Records with scene code
--------

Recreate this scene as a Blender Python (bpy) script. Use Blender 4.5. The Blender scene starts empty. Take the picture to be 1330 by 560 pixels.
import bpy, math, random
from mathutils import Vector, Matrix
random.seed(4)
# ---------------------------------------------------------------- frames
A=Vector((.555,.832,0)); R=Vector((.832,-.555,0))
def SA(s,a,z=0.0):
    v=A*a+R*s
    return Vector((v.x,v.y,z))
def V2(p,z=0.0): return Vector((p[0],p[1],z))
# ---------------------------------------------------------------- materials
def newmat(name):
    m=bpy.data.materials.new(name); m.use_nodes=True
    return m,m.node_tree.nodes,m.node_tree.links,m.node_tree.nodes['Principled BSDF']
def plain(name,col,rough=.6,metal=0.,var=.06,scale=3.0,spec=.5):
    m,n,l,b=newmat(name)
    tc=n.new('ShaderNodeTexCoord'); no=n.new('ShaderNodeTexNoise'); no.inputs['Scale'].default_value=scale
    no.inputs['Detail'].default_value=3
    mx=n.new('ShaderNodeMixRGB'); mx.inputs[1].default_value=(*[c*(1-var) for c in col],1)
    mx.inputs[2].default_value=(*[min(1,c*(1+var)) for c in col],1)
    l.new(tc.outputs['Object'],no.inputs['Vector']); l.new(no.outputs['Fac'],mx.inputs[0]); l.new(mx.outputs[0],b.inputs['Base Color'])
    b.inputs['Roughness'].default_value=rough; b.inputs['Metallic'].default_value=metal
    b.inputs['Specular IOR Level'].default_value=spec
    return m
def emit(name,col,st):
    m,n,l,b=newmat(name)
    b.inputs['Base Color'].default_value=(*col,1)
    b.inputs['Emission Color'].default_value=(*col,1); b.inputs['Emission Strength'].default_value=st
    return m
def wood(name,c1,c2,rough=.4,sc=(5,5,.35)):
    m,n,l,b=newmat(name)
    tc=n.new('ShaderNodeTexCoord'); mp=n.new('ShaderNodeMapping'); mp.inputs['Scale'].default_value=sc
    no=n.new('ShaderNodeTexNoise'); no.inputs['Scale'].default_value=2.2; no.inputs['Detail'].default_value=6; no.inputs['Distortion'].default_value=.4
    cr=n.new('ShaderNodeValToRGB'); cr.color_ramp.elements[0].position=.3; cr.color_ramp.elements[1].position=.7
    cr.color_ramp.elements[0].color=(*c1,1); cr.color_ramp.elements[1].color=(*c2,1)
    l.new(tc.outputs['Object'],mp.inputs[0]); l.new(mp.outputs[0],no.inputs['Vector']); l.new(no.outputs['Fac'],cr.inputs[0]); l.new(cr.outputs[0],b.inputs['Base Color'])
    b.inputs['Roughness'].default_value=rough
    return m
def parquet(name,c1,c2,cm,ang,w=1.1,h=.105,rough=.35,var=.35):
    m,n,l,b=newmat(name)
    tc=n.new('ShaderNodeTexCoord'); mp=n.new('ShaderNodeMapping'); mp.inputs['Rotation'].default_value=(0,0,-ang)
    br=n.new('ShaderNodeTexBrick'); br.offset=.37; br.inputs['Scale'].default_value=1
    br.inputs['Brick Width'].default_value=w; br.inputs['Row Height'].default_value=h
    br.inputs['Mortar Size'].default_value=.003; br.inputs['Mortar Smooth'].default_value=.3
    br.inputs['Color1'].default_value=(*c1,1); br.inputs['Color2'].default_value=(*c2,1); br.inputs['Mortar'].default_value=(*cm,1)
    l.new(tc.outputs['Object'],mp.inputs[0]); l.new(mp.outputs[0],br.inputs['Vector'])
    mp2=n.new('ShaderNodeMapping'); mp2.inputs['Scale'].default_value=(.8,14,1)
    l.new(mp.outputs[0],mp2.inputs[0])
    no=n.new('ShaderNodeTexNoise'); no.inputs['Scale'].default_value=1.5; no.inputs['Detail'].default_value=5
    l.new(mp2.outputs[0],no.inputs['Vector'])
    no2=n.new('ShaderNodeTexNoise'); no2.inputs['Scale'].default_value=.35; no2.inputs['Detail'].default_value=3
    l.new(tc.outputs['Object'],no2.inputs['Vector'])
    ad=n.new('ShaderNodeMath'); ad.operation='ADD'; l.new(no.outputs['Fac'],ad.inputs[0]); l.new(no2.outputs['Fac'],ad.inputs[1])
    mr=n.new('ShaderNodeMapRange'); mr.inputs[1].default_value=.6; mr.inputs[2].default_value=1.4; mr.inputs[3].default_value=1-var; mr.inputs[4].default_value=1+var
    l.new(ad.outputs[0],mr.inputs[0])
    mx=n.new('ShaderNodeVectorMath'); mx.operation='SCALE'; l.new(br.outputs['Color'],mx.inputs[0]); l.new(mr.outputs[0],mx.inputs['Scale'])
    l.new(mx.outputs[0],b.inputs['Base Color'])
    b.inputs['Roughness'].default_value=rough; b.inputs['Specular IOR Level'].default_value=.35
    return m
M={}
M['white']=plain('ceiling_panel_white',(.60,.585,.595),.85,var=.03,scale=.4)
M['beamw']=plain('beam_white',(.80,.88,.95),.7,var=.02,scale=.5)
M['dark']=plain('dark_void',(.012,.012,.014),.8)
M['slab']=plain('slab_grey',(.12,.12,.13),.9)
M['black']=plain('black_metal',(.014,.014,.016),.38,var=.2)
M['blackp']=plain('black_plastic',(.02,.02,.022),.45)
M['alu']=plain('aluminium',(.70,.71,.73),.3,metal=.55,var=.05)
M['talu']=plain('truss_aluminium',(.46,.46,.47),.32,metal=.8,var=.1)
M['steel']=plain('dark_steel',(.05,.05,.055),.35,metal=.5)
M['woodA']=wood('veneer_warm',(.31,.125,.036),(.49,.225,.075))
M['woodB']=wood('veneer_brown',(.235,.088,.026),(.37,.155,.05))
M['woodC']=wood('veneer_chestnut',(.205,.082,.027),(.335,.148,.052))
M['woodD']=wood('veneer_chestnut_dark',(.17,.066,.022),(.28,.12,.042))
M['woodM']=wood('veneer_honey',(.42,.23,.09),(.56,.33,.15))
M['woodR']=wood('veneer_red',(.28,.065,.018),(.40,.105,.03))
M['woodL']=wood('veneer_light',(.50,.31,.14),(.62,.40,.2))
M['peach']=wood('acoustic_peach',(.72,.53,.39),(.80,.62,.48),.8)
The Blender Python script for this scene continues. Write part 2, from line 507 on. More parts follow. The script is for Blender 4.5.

--------

> **Exercise**
Transcribe each record exactly. Leave nothing out.

> **Output of the task**
Recreate this scene as a Blender Python (bpy) script. Use Blender 4.5. The Blender scene starts empty. Take the picture to be 1330 by 560 pixels.
import bpy, math, random
from mathutils import Vector, Matrix
random.seed(4)
# ---------------------------------------------------------------- frames
A=Vector((.555,.832,0)); R=Vector((.832,-.555,0))
def SA(s,a,z=0.0):
    v=A*a+R*s
    return Vector((v.x,v.y,z))
def V2(p,z=0.0): return Vector((p[0],p[1],z))
# ---------------------------------------------------------------- materials
def newmat(name):
    m=bpy.data.materials.new(name); m.use_nodes=True
    return m,m.node_tree.nodes,m.node_tree.links,m.node_tree.nodes['Principled BSDF']
def plain(name,col,rough=.6,metal=0.,var=.06,scale=3.0,spec=.5):
    m,n,l,b=newmat(name)
    tc=n.new('ShaderNodeTexCoord'); no=n.new('ShaderNodeTexNoise'); no.inputs['Scale'].default_value=scale
    no.inputs['Detail'].default_value=3
    mx=n.new('ShaderNodeMixRGB'); mx.inputs[1].default_value=(*[c*(1-var) for c in col],1)
    mx.inputs[2].default_value=(*[min(1,c*(1+var)) for c in col],1)
    l.new(tc.outputs['Object'],no.inputs['Vector']); l.new(no.outputs['Fac'],mx.inputs[0]); l.new(mx.outputs[0],b.inputs['Base Color'])
    b.inputs['Roughness'].default_value=rough; b.inputs['Metallic'].default_value=metal
    b.inputs['Specular IOR Level'].default_value=spec
    return m
def emit(name,col,st):
    m,n,l,b=newmat(name)
    b.inputs['Base Color'].default_value=(*col,1)
    b.inputs['Emission Color'].default_value=(*col,1); b.inputs['Emission Strength'].default_value=st
    return m
def wood(name,c1,c2,rough=.4,sc=(5,5,.35)):
    m,n,l,b=newmat(name)
    tc=n.new('ShaderNodeTexCoord'); mp=n.new('ShaderNodeMapping'); mp.inputs['Scale'].default_value=sc
    no=n.new('ShaderNodeTexNoise'); no.inputs['Scale'].default_value=2.2; no.inputs['Detail'].default_value=6; no.inputs['Distortion'].default_value=.4
    cr=n.new('ShaderNodeValToRGB'); cr.color_ramp.elements[0].position=.3; cr.color_ramp.elements[1].position=.7
    cr.color_ramp.elements[0].color=(*c1,1); cr.color_ramp.elements[1].color=(*c2,1)
    l.new(tc.outputs['Object'],mp.inputs[0]); l.new(mp.outputs[0],no.inputs['Vector']); l.new(no.outputs['Fac'],cr.inputs[0]); l.new(cr.outputs[0],b.inputs['Base Color'])
    b.inputs['Roughness'].default_value=rough
    return m
def parquet(name,c1,c2,cm,ang,w=1.1,h=.105,rough=.35,var=.35):
    m,n,l,b=newmat(name)
    tc=n.new('ShaderNodeTexCoord'); mp=n.new('ShaderNodeMapping'); mp.inputs['Rotation'].default_value=(0,0,-ang)
    br=n.new('ShaderNodeTexBrick'); br.offset=.37; br.inputs['Scale'].default_value=1
    br.inputs['Brick Width'].default_value=w; br.inputs['Row Height'].default_value=h
    br.inputs['Mortar Size'].default_value=.003; br.inputs['Mortar Smooth'].default_value=.3
    br.inputs['Color1'].default_value=(*c1,1); br.inputs['Color2'].default_value=(*c2,1); br.inputs['Mortar'].default_value=(*cm,1)
    l.new(tc.outputs['Object'],mp.inputs[0]); l.new(mp.outputs[0],br.inputs['Vector'])
    mp2=n.new('ShaderNodeMapping'); mp2.inputs['Scale'].default_value=(.8,14,1)
    l.new(mp.outputs[0],mp2.inputs[0])
    no=n.new('ShaderNodeTexNoise'); no.inputs['Scale'].default_value=1.5; no.inputs['Detail'].default_value=5
    l.new(mp2.outputs[0],no.inputs['Vector'])
    no2=n.new('ShaderNodeTexNoise'); no2.inputs['Scale'].default_value=.35; no2.inputs['Detail'].default_value=3
    l.new(tc.outputs['Object'],no2.inputs['Vector'])
    ad=n.new('ShaderNodeMath'); ad.operation='ADD'; l.new(no.outputs['Fac'],ad.inputs[0]); l.new(no2.outputs['Fac'],ad.inputs[1])
    mr=n.new('ShaderNodeMapRange'); mr.inputs[1].default_value=.6; mr.inputs[2].default_value=1.4; mr.inputs[3].default_value=1-var; mr.inputs[4].default_value=1+var
    l.new(ad.outputs[0],mr.inputs[0])
    mx=n.new('ShaderNodeVectorMath'); mx.operation='SCALE'; l.new(br.outputs['Color'],mx.inputs[0]); l.new(mr.outputs[0],mx.inputs['Scale'])
    l.new(mx.outputs[0],b.inputs['Base Color'])
    b.inputs['Roughness'].default_value=rough; b.inputs['Specular IOR Level'].default_value=.35
    return m
M={}
M['white']=plain('ceiling_panel_white',(.60,.585,.595),.85,var=.03,scale=.4)
M['beamw']=plain('beam_white',(.80,.88,.95),.7,var=.02,scale=.5)
M['dark']=plain('dark_void',(.012,.012,.014),.8)
M['slab']=plain('slab_grey',(.12,.12,.13),.9)
M['black']=plain('black_metal',(.014,.014,.016),.38,var=.2)
M['blackp']=plain('black_plastic',(.02,.02,.022),.45)
M['alu']=plain('aluminium',(.70,.71,.73),.3,metal=.55,var=.05)
M['talu']=plain('truss_aluminium',(.46,.46,.47),.32,metal=.8,var=.1)
M['steel']=plain('dark_steel',(.05,.05,.055),.35,metal=.5)
M['woodA']=wood('veneer_warm',(.31,.125,.036),(.49,.225,.075))
M['woodB']=wood('veneer_brown',(.235,.088,.026),(.37,.155,.05))
M['woodC']=wood('veneer_chestnut',(.205,.082,.027),(.335,.148,.052))
M['woodD']=wood('veneer_chestnut_dark',(.17,.066,.022),(.28,.12,.042))
M['woodM']=wood('veneer_honey',(.42,.23,.09),(.56,.33,.15))
M['woodR']=wood('veneer_red',(.28,.065,.018),(.40,.105,.03))
M['woodL']=wood('veneer_light',(.50,.31,.14),(.62,.40,.2))
M['peach']=wood('acoustic_peach',(.72,.53,.39),(.80,.62,.48),.8)
The Blender Python script for this scene continues. Write part 2, from line 507 on. More parts follow. The script is for Blender 4.5.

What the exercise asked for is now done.